“Não há nenhum país do mundo, mas concretamente da Europa, que escape a este fenómeno do crime organizado.” É o que defende José Manuel Anes, professor universitário e investigador do Observatório de Segurança, Criminalidade Organizada e Terrorismo (OSCOT).
À Renascença, o especialista esclarece que Portugal não tem grandes grupos de crime organizado, mas que “os tentáculos das outras organizações vêm cá ter, sejam eles italianos, sejam eles sul-americanos.”
As declarações de José Manuel Anes surgem após a publicação, na terça-feira, de um relatório da Iniciativa Global Contra o Crime Organizado Transnacional, que conclui que Portugal deve ter particular atenção às atividades criminosas de tráfico de seres humanos, armas e drogas.
O estudo da organização não-governamental indica também para riscos no cibercrime e na criminalidade económico-financeira.
“O crime organizado não tem ideologia, exerce a sua ação através da obtenção de lucro por meios ilícitos como o tráfico de armas, de seres humanos de droga, e, digamos que toda a penetração na esfera financeira e económica é que vai minar o Estado e correr a sociedade através dessa ação criminosa”, ressalta José Manuel Anes.
Mark Shawn, diretor da Iniciativa Global Contra o Crime Organizado Transnacional, escreve no relatório que os grupos criminosos estão a adaptar-se e a aproveitar as novas oportunidades.
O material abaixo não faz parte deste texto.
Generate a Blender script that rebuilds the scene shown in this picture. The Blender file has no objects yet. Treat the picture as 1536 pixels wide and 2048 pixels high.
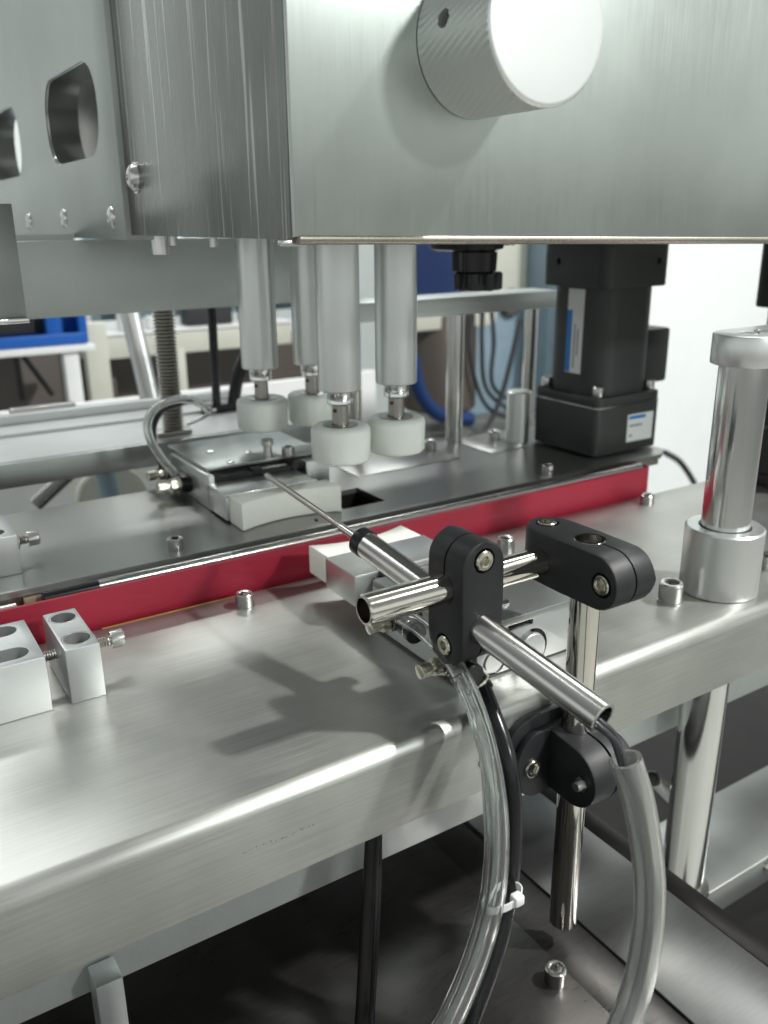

Sobre o que está a ser feito para combater o crime organizado em Portugal, José Manuel Anes afirma que o Estado não está parado, principalmente no que toca ao cibercrime.
“Nós temos, na Polícia Judiciária, a unidade de combate ao cibercrime, UNC3T, que é extremamente poderosa, está muito bem montada.”
Porém, o investigador da OSCOT sublinha que o Estado tem de investir mais e que não há tempo a perder.
“Todas as áreas da polícia judiciária precisam de cada vez mais investimento, porque o crime organizado está em evolução constante, com grande competência e grande capacidade de meios. Logo temos que estar sempre atrás do fenómeno, não podemos estar à frente, infelizmente, mas temos que estar sempre atrás desses para defesa da sociedade.”
José Manuel Anes salienta que lutar contra o crime organizado é defender a sociedade e os cidadãos, pois estas atividades ilícitas prejudicam os países do "ponto de vista económico e financeiro. A atividade criminal é terrível, tem dimensões absolutamente extraordinárias.”
Cenário criminal em Portugal
Segundo o relatório, "Portugal é sobretudo um país de destino do tráfico de seres humanos". A maioria das vítimas em idade adulta vêm para trabalhar ilegalmente, fruto de práticas ilícitas de agências de emprego, recrutamento temporário e promessas faltas.
Grande parte destas pessoas são de países africanos, América do Sul, sul da Ásia (Bangladesh, Índia e Nepal) e a Europa de Leste (Bulgária, Moldávia e Roménia). Há também vítimas menores de idade, predominantemente rapazes de origem romena, explorados para adoção, trabalho, mendicidade ou sexo.
A posição geográfica de Portugal torna-o ‘ponte’ da rota criminal entre a América Latina e a Europa, mas também no trânsito de droga, proveniente de países como Marrocos, e de armas de fogo traficadas para África. Além disso, o estudo aponta que o número de ciberataques “aumentou significativamente, em especial nos setores da Educação e da Saúde”.
O relatório reconhece a presença de grupos mafiosos em Portugal, destacando a ligação destes à segurança privada na vida noturna – principalmente na cidade do Porto – e de bandos como os Hell's Angels.
Portugal ocupa neste relatório o 118.º lugar entre 193 países ao nível do índice de criminalidade, numa lista liderada por Myanmar, Colômbia e México. A Europa é o continente com menos nível de criminalidade e a Ásia tem o mais elevado.